Climate finance and green infrastructure were also areas of focus during the discussions. Africa is one of the regions most vulnerable to climate change, yet it receives a disproportionately small share of global climate finance. Adesina called for a fairer distribution of these funds, urging for investments in green infrastructure. The AfDB has been promoting green projects, including the "Desert to Power" initiative, which aspires to develop 10,000mw solar power across the Sahel region.

Says Adesina: "Such projects not only address energy deficits but also contribute to mitigating the effects of climate change, creating a sustainable foundation for economic growth."

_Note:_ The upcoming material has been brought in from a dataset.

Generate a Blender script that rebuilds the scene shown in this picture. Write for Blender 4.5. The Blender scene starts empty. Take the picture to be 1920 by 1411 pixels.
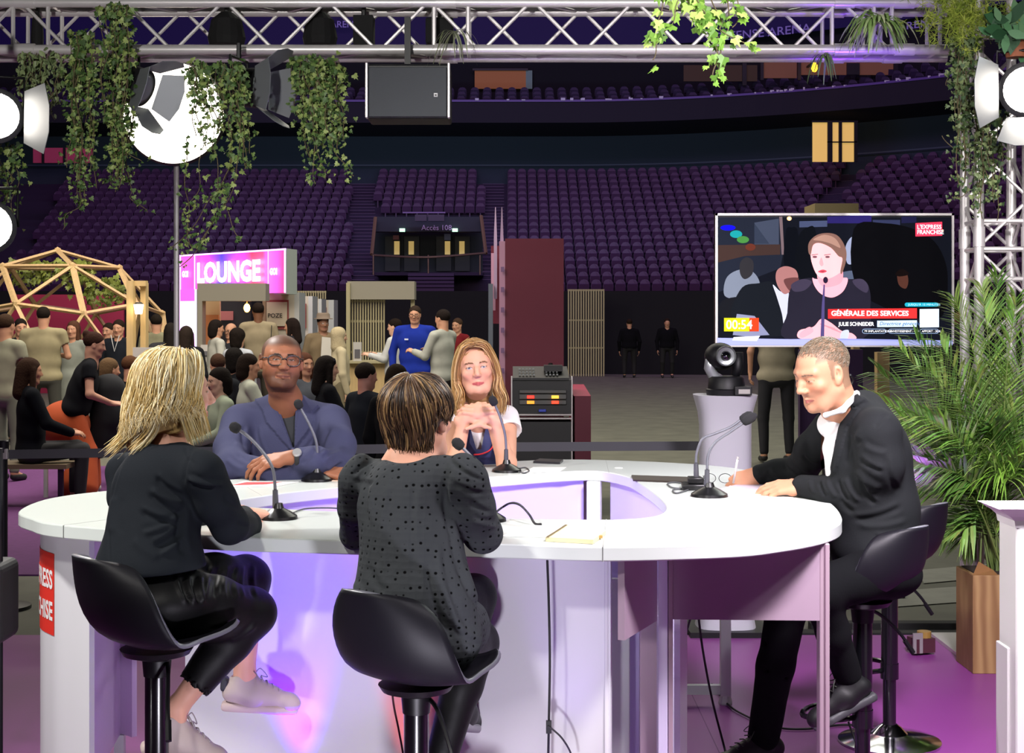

The African Investment Guarantee Agency and the African Credit Rating Agency proposals were tabled as part of a broader strategy to enhance the continent’s economic resilience and self-sufficiency. They are seen as initiatives to reduce Africa’s vulnerability to external shocks and dependencies by providing mechanisms to attract investment and ensure fair credit assessments.

"Africa must take control of its destiny by building robust financial institutions supporting sustainable development," said Adesina. "This involves addressing immediate challenges like insecurity and financing gaps and laying the groundwork for long-term economic stability and growth."